Kamervraag 2023Z21033

Het systematisch volgen van holocaustoverlevenden door de BVD.

Ingediend 28 december 2023
Beantwoord 25 januari 2024 (na 28 dagen)
Indiener Jesse Six Dijkstra (NSC)
Beantwoord door Hugo de Jonge (minister zonder portefeuille binnenlandse zaken en koninkrijksrelaties) (CDA)
Onderwerpen burgerlijk recht openbare orde en veiligheid recht staatsveiligheid
Bron vraag https://zoek.officielebekendmakingen.nl/kv-tk-2023Z21033.html
Bron antwoord https://zoek.officielebekendmakingen.nl/ah-tk-20232024-868.html
  • Vraag 1
    Hoe lang bent u al bekend met het feit dat de Binnenlandse Veiligheidsdienst (BVD) jarenlang Joodse Nederlanders volgde die na de Tweede Wereldoorlog herdenkingsbijeenkomsten hielden in concentratiekampen?1

    Onderzoeken van de BVD vonden plaats onder verantwoordelijkheid van de Minister van Binnenlandse Zaken. Het onderzoek naar een aantal leden van het Nederlands Auschwitz Comité moet worden gezien tegen de achtergrond van de dreiging die in de tijd van de Koude Oorlog uitging van het communisme, waarbij het Comité in zijn vroege jaren door de BVD en door anderen werd gezien als een dekmantelorganisatie van de Communistische Partij van Nederland (CPN).2
    Deze afwegingen zijn toentertijd gemaakt door de voorganger van de AIVD op basis van de destijds geldende juridische en politiek-bestuurlijke kaders.

  • Vraag 2
    Begrijpt u dat (nabestaanden van) leden van het Nationaal Auschwitz Comité geschrokken zijn van de berichtgeving dat het comité jarenlang geïnfiltreerd is geweest door de BVD?

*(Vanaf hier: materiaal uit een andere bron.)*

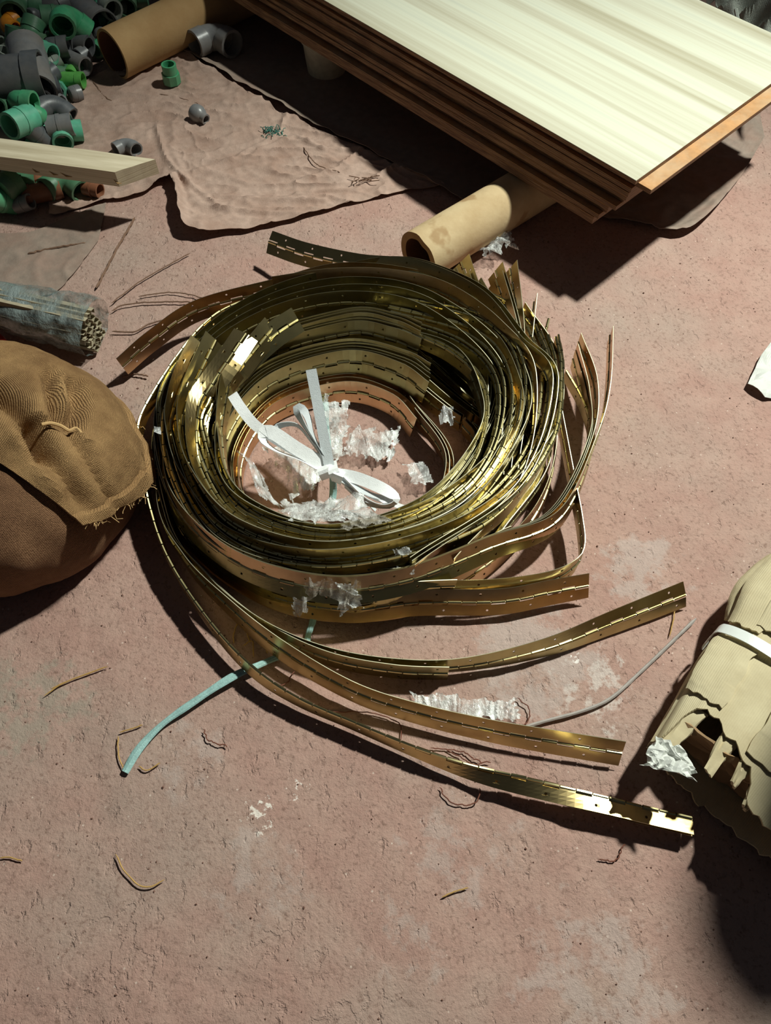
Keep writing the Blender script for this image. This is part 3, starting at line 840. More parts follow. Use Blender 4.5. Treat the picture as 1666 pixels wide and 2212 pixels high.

    Gegeven het onvoorstelbare leed dat slachtoffers van de Holocaust hebben moeten doorstaan, begrijp ik de emoties die de berichtgeving heeft losgemaakt en snap ik dat dit vragen oproept. Ik hecht er daarom waarde aan om te benadrukken dat de onderzoeken van de BVD naar een aantal leden van het Comité in de historische context geplaatst moeten worden. Communisme werd in de tijd van de Koude Oorlog gezien als een gevaar voor de nationale veiligheid en het Comité in zijn vroegere jaren werd gezien als een dekmantelorganisatie van de CPN. In zijn algemeenheid geldt dat als de BVD onderzoek deed naar leden van een organisatie, dit niet per definitie betekende dat dit onderzoek zich richtte op iedereen die aan die organisatie verbonden was.
    De belangrijkste reden voor het overbrengen van alle persoonsdossiers uit de periode 1946–1998 is het openbaar maken van toenmalig onderzoek door de Centrale Veiligheidsdienst (CVD) en de BVD, ook wanneer dit (zoals in het geval van het Nederlands Auschwitz Comité) al eerder bekend was uit onder meer eerder openbaar gemaakte stukken van de BVD en onderzoek door het NIOD.3

  • Vraag 3
    Kunt u opheldering geven over de opdracht achter het onderzoek naar het Nationaal Auschwitz Comité en naar holocaustoverlevenden, en over of deze opdracht politiek gestuurd was?

    Zie antwoord vraag 1.

  • Vraag 4
    Is uit inlichtingenonderzoek van de BVD gebleken dat er vanuit het Nationaal Auschwitz Comité daadwerkelijk een (communistische) dreiging uitging? Zo ja, was deze dreiging dusdanig dat voortdurende infiltratie van deze mate en duur gerechtvaardigd was in uw ogen?

    Zie antwoord vraag 1.

  • Vraag 5
    Bent u bereid om, gezien de reactie van de Algemene Inlichtingen- en Veiligheidsdienst (AIVD) waarin zij stelt dat «de periode toen» in geen enkel opzicht «te vergelijken is met de werkwijze van de dienst nu», de resterende dossiers rondom deze kwestie integraal te derubriceren en openbaar te maken en zo volledige openheid te bieden aan betrokkenen en nabestaanden?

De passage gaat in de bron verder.